» Aim: Restate the entire listing word for word.

» Given information:
--------------------------------
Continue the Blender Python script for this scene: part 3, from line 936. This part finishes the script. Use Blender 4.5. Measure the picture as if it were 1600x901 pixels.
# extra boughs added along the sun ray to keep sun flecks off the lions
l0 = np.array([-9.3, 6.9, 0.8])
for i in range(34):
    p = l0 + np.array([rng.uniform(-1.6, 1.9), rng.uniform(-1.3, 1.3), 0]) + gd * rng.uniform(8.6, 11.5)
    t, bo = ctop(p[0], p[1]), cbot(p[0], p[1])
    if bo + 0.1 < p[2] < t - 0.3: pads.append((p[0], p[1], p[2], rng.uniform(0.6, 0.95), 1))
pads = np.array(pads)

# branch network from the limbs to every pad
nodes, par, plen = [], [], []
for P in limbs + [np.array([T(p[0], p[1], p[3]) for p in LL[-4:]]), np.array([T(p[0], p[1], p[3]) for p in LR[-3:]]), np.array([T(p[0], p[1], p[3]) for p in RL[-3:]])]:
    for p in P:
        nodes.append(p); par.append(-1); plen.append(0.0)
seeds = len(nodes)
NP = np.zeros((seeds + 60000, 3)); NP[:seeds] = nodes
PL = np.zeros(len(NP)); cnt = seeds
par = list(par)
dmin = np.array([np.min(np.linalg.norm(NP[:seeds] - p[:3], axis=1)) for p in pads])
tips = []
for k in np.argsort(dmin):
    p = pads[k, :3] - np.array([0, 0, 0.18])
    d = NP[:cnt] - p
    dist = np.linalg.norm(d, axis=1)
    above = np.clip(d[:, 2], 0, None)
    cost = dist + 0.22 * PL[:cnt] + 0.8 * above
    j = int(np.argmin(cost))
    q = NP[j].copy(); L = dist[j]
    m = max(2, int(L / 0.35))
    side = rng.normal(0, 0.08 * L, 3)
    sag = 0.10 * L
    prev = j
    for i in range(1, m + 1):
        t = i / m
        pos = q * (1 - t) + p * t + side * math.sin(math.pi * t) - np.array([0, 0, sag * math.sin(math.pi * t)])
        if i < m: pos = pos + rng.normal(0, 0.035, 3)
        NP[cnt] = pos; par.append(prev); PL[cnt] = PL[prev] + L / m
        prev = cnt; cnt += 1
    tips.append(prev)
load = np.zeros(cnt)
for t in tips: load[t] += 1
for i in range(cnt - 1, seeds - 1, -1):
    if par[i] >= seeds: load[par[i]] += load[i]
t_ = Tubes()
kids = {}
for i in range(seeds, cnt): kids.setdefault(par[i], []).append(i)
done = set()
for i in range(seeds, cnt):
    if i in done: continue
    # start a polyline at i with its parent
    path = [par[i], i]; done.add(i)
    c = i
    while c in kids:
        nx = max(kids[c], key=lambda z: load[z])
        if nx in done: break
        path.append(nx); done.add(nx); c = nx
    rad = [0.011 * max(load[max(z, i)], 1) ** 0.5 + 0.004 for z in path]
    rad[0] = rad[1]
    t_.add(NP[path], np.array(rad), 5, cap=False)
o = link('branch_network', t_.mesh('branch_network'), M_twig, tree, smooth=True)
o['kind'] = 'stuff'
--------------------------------
» Finished exercise:
Continue the Blender Python script for this scene: part 3, from line 936. This part finishes the script. Use Blender 4.5. Measure the picture as if it were 1600x901 pixels.
# extra boughs added along the sun ray to keep sun flecks off the lions
l0 = np.array([-9.3, 6.9, 0.8])
for i in range(34):
    p = l0 + np.array([rng.uniform(-1.6, 1.9), rng.uniform(-1.3, 1.3), 0]) + gd * rng.uniform(8.6, 11.5)
    t, bo = ctop(p[0], p[1]), cbot(p[0], p[1])
    if bo + 0.1 < p[2] < t - 0.3: pads.append((p[0], p[1], p[2], rng.uniform(0.6, 0.95), 1))
pads = np.array(pads)

# branch network from the limbs to every pad
nodes, par, plen = [], [], []
for P in limbs + [np.array([T(p[0], p[1], p[3]) for p in LL[-4:]]), np.array([T(p[0], p[1], p[3]) for p in LR[-3:]]), np.array([T(p[0], p[1], p[3]) for p in RL[-3:]])]:
    for p in P:
        nodes.append(p); par.append(-1); plen.append(0.0)
seeds = len(nodes)
NP = np.zeros((seeds + 60000, 3)); NP[:seeds] = nodes
PL = np.zeros(len(NP)); cnt = seeds
par = list(par)
dmin = np.array([np.min(np.linalg.norm(NP[:seeds] - p[:3], axis=1)) for p in pads])
tips = []
for k in np.argsort(dmin):
    p = pads[k, :3] - np.array([0, 0, 0.18])
    d = NP[:cnt] - p
    dist = np.linalg.norm(d, axis=1)
    above = np.clip(d[:, 2], 0, None)
    cost = dist + 0.22 * PL[:cnt] + 0.8 * above
    j = int(np.argmin(cost))
    q = NP[j].copy(); L = dist[j]
    m = max(2, int(L / 0.35))
    side = rng.normal(0, 0.08 * L, 3)
    sag = 0.10 * L
    prev = j
    for i in range(1, m + 1):
        t = i / m
        pos = q * (1 - t) + p * t + side * math.sin(math.pi * t) - np.array([0, 0, sag * math.sin(math.pi * t)])
        if i < m: pos = pos + rng.normal(0, 0.035, 3)
        NP[cnt] = pos; par.append(prev); PL[cnt] = PL[prev] + L / m
        prev = cnt; cnt += 1
    tips.append(prev)
load = np.zeros(cnt)
for t in tips: load[t] += 1
for i in range(cnt - 1, seeds - 1, -1):
    if par[i] >= seeds: load[par[i]] += load[i]
t_ = Tubes()
kids = {}
for i in range(seeds, cnt): kids.setdefault(par[i], []).append(i)
done = set()
for i in range(seeds, cnt):
    if i in done: continue
    # start a polyline at i with its parent
    path = [par[i], i]; done.add(i)
    c = i
    while c in kids:
        nx = max(kids[c], key=lambda z: load[z])
        if nx in done: break
        path.append(nx); done.add(nx); c = nx
    rad = [0.011 * max(load[max(z, i)], 1) ** 0.5 + 0.004 for z in path]
    rad[0] = rad[1]
    t_.add(NP[path], np.array(rad), 5, cap=False)
o = link('branch_network', t_.mesh('branch_network'), M_twig, tree, smooth=True)
o['kind'] = 'stuff'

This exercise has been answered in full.